### [Exercise requirements]
Begin with the first line and repeat exactly through the line containing "COL = SC.collection"; leave every image out.
──────── Provided material
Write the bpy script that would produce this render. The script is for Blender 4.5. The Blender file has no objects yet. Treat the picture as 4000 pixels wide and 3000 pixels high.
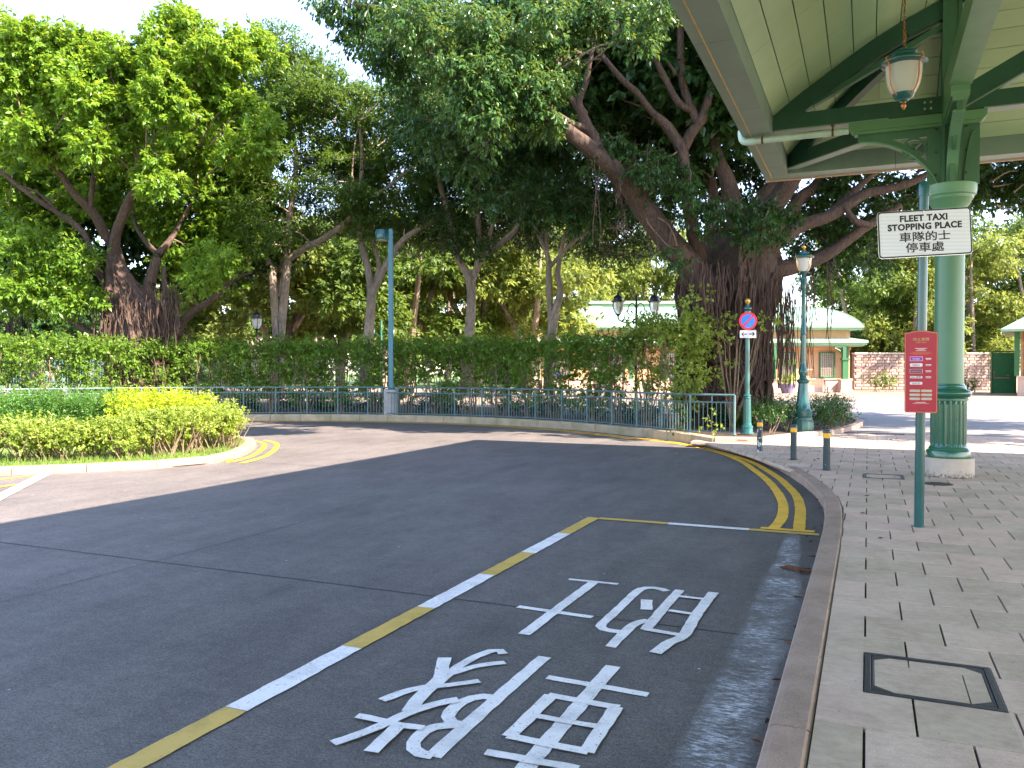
import bpy, math, random
import numpy as np
from math import sin, cos, pi, atan, atan2, radians, sqrt, hypot
from mathutils import Vector, Matrix
random.seed(7); np.random.seed(7)
rng = np.random.default_rng(11)
SC = bpy.context.scene
COL = SC.collection

# ------------------------------------------------------------------ camera
F, H = 3200.0, 1.5
YAW, PIT = atan(1390/3200.0), atan(51/3200.0)
cam_d = bpy.data.cameras.new('camera'); cam = bpy.data.objects.new('camera', cam_d); COL.objects.link(cam)
cam.location = (0, 0, H); cam.rotation_euler = (pi/2-PIT, 0, YAW)
cam_d.sensor_width = 36.0; cam_d.lens = 36.0*F/4000.0; cam_d.clip_start = 0.05; cam_d.clip_end = 900
SC.camera = cam
# ------------------------------------------------------------------ world, sun, exposure
SUN = Vector((6.7, -1.15, 5.65)).normalized()      # towards the sun
w = bpy.data.worlds.new('World'); SC.world = w; w.use_nodes = True
nt = w.node_tree; bg = nt.nodes['Background']
sky = nt.nodes.new('ShaderNodeTexSky'); sky.sky_type = 'NISHITA'; sky.sun_disc = False
sky.sun_elevation = math.asin(SUN.z); sky.sun_rotation = atan2(SUN.x, SUN.y)
sky.air_density = 1.0; sky.dust_density = 0.5; sky.ozone_density = 2.2
nt.links.new(sky.outputs[0], bg.inputs[0]); bg.inputs[1].default_value = 0.15
sd = bpy.data.lights.new('sun', 'SUN'); sd.energy = 4.5; sd.angle = radians(0.5); sd.color = (1.0, 0.93, 0.82)
so = bpy.data.objects.new('sun', sd); COL.objects.link(so)
so.rotation_euler = SUN.to_track_quat('Z', 'Y').to_euler(); so.location = (20, -5, 30)
SC.view_settings.view_transform = 'Standard'; SC.view_settings.look = 'None'
SC.view_settings.exposure = 2.55; SC.view_settings.gamma = 1.0
SC.view_settings.use_white_balance = True; SC.view_settings.white_balance_temperature = 7000; SC.view_settings.white_balance_tint = 22
SC.render.engine = 'CYCLES'
SC.cycles.max_bounces = 7; SC.cycles.diffuse_bounces = 4; SC.cycles.transmission_bounces = 4
SC.cycles.transparent_max_bounces = 8; SC.cycles.use_denoising = True

# ------------------------------------------------------------------ pixel of the photograph -> point of the place
FW = Vector((-sin(YAW)*cos(PIT), cos(YAW)*cos(PIT), -sin(PIT)))
RT = Vector((cos(YAW), sin(YAW), 0)); UP = RT.cross(FW); CP = Vector((0, 0, H))
def ray(x, y): return FW + RT*((x-2000)/F) + UP*((1500-y)/F)
def G(x, y, z=0.0):
    r = ray(x, y); return CP + r*((z-H)/r.z)
def D(x, y, d): return CP + ray(x, y)*d
def PY(x, y, Y): r = ray(x, y); return CP + r*(Y/r.y)
RZ = -0.12     # road level

# ------------------------------------------------------------------ materials
def newmat(name):
    m = bpy.data.materials.new(name); m.use_nodes = True
    t = m.node_tree; b = t.nodes['Principled BSDF']; return m, t, b
def N(t, ty, **k):
    n = t.nodes.new(ty)
    for a, v in k.items():
        if a in n.inputs: n.inputs[a].default_value = v
        else: setattr(n, a, v)
    return n
def noise(t, scale, detail=4, rough=.55, vec=None, stretch=None):
    n = N(t, 'ShaderNodeTexNoise'); n.inputs['Scale'].default_value = scale
    n.inputs['Detail'].default_value = detail; n.inputs['Roughness'].default_value = rough
    if vec is None:
        g = N(t, 'ShaderNodeNewGeometry'); vec = g.outputs['Position']
    if stretch:
        mp = N(t, 'ShaderNodeMapping'); mp.inputs['Scale'].default_value = stretch
        t.links.new(vec, mp.inputs[0]); vec = mp.outputs[0]
    t.links.new(vec, n.inputs['Vector']); return n
def ramp(t, src, stops):
    r = N(t, 'ShaderNodeValToRGB'); e = r.color_ramp.elements
    while len(e) < len(stops): e.new(.5)
    for q, (p, c) in zip(e, stops): q.position = p; q.color = (*c, 1) if len(c) == 3 else c
    t.links.new(src, r.inputs[0]); return r
def mix(t, a, b, fac, blend='MIX'):
    m = N(t, 'ShaderNodeMix'); m.data_type = 'RGBA'; m.blend_type = blend
    for i, s in ((6, a), (7, b), (0, fac)):
        if hasattr(s, 'links') or hasattr(s, 'is_linked'): t.links.new(s, m.inputs[i])
        else: m.inputs[i].default_value = s if i == 0 else (*s, 1)
    return m.outputs[2]
def bump(t, b, src, strength=.3, dist=.01):
    n = N(t, 'ShaderNodeBump'); n.inputs['Strength'].default_value = strength; n.inputs['Distance'].default_value = dist
    t.links.new(src, n.inputs['Height']); t.links.new(n.outputs[0], b.inputs['Normal'])
def objrand(t):
    return N(t, 'ShaderNodeObjectInfo').outputs['Random']
MAT = {}
def plain(name, c, rough=.6, spec=.4, metal=0, var=.25, sc=6, bmp=.15, bs=60, rnd=0.0, dirt=None):
    m, t, b = newmat(name)
    n = noise(t, sc, 5, .6); lo = tuple(x*(1-var) for x in c); hi = tuple(min(1, x*(1+var)) for x in c)
    out = ramp(t, n.outputs[0], [(.3, lo), (.7, hi)]).outputs[0]
    if rnd:
        hs = N(t, 'ShaderNodeHueSaturation'); mr = N(t, 'ShaderNodeMapRange'); mr.inputs[3].default_value = 1-rnd; mr.inputs[4].default_value = 1+rnd
        t.links.new(objrand(t), mr.inputs[0]); t.links.new(mr.outputs[0], hs.inputs['Value']); t.links.new(out, hs.inputs['Color']); out = hs.outputs[0]
    if dirt:
        n3 = noise(t, dirt[1], 6, .7); f = ramp(t, n3.outputs[0], [(dirt[2], (0, 0, 0)), (dirt[2]+.08, (1, 1, 1))]).outputs[0]
        out = mix(t, out, dirt[0], f)
    t.links.new(out, b.inputs['Base Color'])
    b.inputs['Roughness'].default_value = rough; b.inputs['Specular IOR Level'].default_value = spec; b.inputs['Metallic'].default_value = metal
    if bmp:
        n2 = noise(t, bs, 3); bump(t, b, n2.outputs[0], bmp, .01)
    MAT[name] = m; return m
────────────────
### [Task answer]
Write the bpy script that would produce this render. The script is for Blender 4.5. The Blender file has no objects yet. Treat the picture as 4000 pixels wide and 3000 pixels high.
import bpy, math, random
import numpy as np
from math import sin, cos, pi, atan, atan2, radians, sqrt, hypot
from mathutils import Vector, Matrix
random.seed(7); np.random.seed(7)
rng = np.random.default_rng(11)
SC = bpy.context.scene
COL = SC.collection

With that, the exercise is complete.